The other face of North Korea


Technically, one is NOT allowed to take photographs of locals – because they are supposedly ‘wary’ of foreign tourists – but this lovely lady smiled for me. Shyly at first, then wholeheartedly.


The military personnel on their routine visit to the war museum

North Korea has also been known to plant “actors” among the general public for the benefit of the  few tourists that brave the odds and come to this country – while in the end one ends up seeing only that they want you to see. There is hardly any chance to look beyond it – for you are not allowed to go out of sight – “for your own safety” as the guide tells you often!

Yes, you hear that a lot. You hear it when you are asked to hand over your passport for safe keeping for “your own safety.”

In a separate post, I have written about the beautiful women of North Korea, so I think it is only fair to balance it out with the other, real face of this ‘weird’ country. Weird, because the more I read about it, the weirder it gets and I am convinced I am on the right path there.

Now that you have seen the selective, pretty faces of Pyongyang, I am going to draw attention to The Everyday Faces. The faces of people who do not have to pretend, look good or feel in any way important, who form the core of the society but who go unrecognized and unheard. People who are just faces without any particular reason to exist.


A soldier of the DPRK – everyone in this country has a uniform and compulsory lapel pin with the picture of The Kims


The tram driver – the second man who didn’t mind posing for the camera.

Notice that everyone in DPRK wears a lapel pin.
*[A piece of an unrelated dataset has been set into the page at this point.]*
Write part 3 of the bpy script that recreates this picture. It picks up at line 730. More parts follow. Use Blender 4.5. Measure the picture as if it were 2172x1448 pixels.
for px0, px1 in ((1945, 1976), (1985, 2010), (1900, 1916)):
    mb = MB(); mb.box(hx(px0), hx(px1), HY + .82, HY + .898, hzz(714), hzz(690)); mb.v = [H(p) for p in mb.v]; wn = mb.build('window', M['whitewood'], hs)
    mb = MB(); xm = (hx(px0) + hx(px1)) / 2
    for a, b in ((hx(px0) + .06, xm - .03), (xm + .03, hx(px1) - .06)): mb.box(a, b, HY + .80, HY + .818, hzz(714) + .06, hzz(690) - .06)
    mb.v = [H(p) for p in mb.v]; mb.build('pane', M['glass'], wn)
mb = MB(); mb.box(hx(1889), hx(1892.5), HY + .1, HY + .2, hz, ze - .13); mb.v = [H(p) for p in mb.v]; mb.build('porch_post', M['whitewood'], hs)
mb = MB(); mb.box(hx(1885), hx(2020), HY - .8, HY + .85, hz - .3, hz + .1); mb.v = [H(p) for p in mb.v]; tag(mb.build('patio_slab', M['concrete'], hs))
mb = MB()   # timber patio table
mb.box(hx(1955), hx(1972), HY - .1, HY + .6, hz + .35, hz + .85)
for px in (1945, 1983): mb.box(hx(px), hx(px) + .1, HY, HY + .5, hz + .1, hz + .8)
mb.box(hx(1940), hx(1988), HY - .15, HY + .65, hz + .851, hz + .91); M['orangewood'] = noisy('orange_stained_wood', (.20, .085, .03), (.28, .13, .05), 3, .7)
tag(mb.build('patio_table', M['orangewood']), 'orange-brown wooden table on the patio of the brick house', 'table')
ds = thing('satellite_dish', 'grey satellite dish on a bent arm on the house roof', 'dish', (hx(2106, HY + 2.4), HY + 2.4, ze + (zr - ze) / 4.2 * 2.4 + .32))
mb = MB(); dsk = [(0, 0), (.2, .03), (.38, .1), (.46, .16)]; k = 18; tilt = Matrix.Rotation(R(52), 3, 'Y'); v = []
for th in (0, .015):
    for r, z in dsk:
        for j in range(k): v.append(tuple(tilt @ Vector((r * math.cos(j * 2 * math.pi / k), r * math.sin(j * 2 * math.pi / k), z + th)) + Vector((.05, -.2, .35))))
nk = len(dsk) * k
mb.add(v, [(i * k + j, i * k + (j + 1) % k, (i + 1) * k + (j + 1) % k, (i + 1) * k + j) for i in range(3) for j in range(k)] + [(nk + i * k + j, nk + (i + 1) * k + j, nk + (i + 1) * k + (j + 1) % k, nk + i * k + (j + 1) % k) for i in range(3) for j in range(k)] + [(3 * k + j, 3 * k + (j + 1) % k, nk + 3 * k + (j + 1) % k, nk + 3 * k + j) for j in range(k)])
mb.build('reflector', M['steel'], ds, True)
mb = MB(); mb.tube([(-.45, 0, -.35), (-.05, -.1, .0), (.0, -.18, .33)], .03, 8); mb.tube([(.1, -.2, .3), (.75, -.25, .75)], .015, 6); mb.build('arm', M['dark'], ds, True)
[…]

In DPRK everyone is required to wear a lapel pin with the picture of The Kims (Kim Il Sung and Kim Jong Il). However, you don’t just pin it to your clothes, there is a way to do it and a place to put it – just above your heart. Moral police keep a watch for those who do not and punishment is severe in case of an oversight. Women, however, can be given a long rope.
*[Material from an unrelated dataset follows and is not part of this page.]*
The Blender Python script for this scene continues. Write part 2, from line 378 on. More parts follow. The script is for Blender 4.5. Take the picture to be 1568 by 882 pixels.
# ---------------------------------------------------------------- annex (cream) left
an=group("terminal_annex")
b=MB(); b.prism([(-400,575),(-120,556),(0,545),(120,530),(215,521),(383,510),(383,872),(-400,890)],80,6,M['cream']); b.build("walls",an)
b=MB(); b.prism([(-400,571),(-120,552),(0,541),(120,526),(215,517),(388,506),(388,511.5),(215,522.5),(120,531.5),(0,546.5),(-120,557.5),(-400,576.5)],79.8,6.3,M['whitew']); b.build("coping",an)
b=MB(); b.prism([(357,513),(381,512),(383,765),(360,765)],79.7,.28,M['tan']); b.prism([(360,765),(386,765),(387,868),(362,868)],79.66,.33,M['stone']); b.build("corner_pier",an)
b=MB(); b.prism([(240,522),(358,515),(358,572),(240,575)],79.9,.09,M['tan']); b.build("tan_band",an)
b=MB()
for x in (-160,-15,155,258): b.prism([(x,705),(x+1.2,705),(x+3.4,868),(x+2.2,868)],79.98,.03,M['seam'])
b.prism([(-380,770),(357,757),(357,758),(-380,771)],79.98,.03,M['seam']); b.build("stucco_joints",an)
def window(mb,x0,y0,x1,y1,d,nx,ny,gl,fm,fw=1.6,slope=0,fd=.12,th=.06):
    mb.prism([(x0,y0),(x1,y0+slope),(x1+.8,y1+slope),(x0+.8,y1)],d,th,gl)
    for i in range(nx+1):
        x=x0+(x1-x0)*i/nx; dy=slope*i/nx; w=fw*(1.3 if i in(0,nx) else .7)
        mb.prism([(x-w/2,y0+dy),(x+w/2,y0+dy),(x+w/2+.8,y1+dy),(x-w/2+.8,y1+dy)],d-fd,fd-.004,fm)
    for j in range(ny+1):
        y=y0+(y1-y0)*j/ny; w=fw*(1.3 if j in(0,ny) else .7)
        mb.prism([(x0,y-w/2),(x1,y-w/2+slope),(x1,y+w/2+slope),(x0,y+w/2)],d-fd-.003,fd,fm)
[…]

The school children are expected to put in few hours of voluntary work after school – which includes cleaning streets, pulling up dry grass from the lawns, keeping the canals clean, sweeping up leaves.
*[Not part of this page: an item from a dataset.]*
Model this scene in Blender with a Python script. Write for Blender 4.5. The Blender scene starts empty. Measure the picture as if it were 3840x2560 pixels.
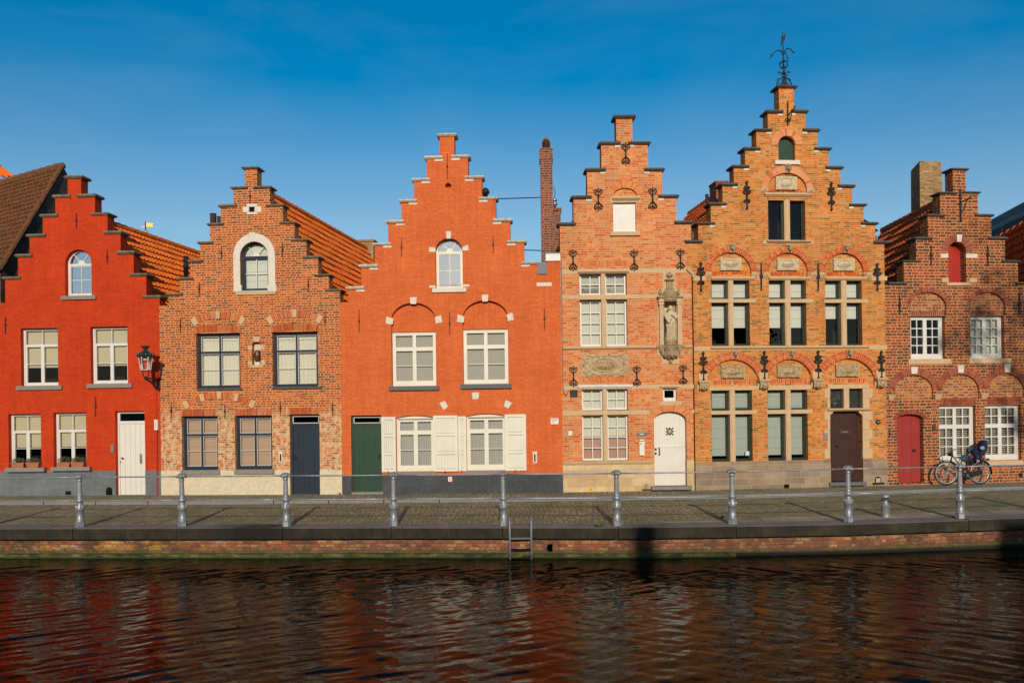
import bpy, math, random
import numpy as np
from mathutils import Vector, Matrix
from mathutils.geometry import delaunay_2d_cdt
random.seed(7)
SC = bpy.context.scene
C = SC.collection
PI = math.pi
R_ = math.radians

# ------------------------------------------------------------------ camera, sky, sun, exposure
F = 3200.0                      # focal length in pixels of the 3840 px wide photograph
ROLL = R_(0.75)
PPX, PPY = 1922.9, 1500.0       # where the level view axis meets the picture
EYE = 2.70
cam = bpy.data.cameras.new('camera')
cam.sensor_width = 36.0
cam.lens = 36.0 * F / 3840.0
cam.shift_x = -(PPX - 1920) / 3840
cam.shift_y = (PPY - 1280) / 3840
cam.clip_start = 0.1
cam.clip_end = 3000
camo = bpy.data.objects.new('camera', cam)
C.objects.link(camo)
camo.matrix_world = Matrix.Translation((0, 0, EYE)) @ Matrix.Rotation(R_(90), 4, 'X') @ Matrix.Rotation(-ROLL, 4, 'Z')
SC.camera = camo

SUN_EL, SUN_AZ = R_(18.5), R_(-2.0)     # azimuth of travel, from +Y towards +X
travel = Vector((math.sin(SUN_AZ) * math.cos(SUN_EL), math.cos(SUN_AZ) * math.cos(SUN_EL), -math.sin(SUN_EL)))
W = bpy.data.worlds.new('World')
SC.world = W
W.use_nodes = True
wn = W.node_tree
for n in list(wn.nodes):
    wn.nodes.remove(n)
sky = wn.nodes.new('ShaderNodeTexSky')
sky.sky_type = 'NISHITA'
sky.sun_disc = False
sky.sun_elevation = SUN_EL
sky.sun_rotation = math.atan2(-travel.x, -travel.y)
sky.air_density = 1.0
sky.dust_density = 0.8
sky.ozone_density = 3.5
def wnode(t, **kw):
    nd = wn.nodes.new(t)
    for k, v in kw.items(): setattr(nd, k, v)
    return nd
tc = wnode('ShaderNodeTexCoord')
sp_ = wnode('ShaderNodeSeparateXYZ')
wn.links.new(tc.outputs['Generated'], sp_.inputs[0])
sat = wnode('ShaderNodeMapRange')
for i_, v_ in enumerate((0, 0.19, 0.45, 1.04, 1.66)):
    if i_: sat.inputs[i_].default_value = v_
wn.links.new(sp_.outputs[2], sat.inputs[0])
hs = wnode('ShaderNodeHueSaturation')
hs.inputs['Hue'].default_value = 0.490
wn.links.new(sat.outputs[0], hs.inputs['Saturation'])
mp = wnode('ShaderNodeMapping')
mp.inputs['Scale'].default_value = (1.6, 1.6, 5.0)
wn.links.new(tc.outputs['Generated'], mp.inputs[0])
cn_ = wnode('ShaderNodeTexNoise')
cn_.inputs['Scale'].default_value = 1.5
cn_.inputs['Detail'].default_value = 5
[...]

  1. Really interesting Anjaly! This is the sort of story which really tickled me to add North Korea to our growing wish list 🙂

  2. Dear Anjaly,

    Thanks for your beautiful descriptions of life in North Korea. I too would love to go there someday and share a bond with the people. A suggestion – you may take photographs of common people in North Korea, and cherish them with all your heart, but please do not publish them on your blog. The vile tyrants who rule them may use that as an excuse to further oppress them. Why add more agony on a people who are so badly treated? Just a suggestion from me.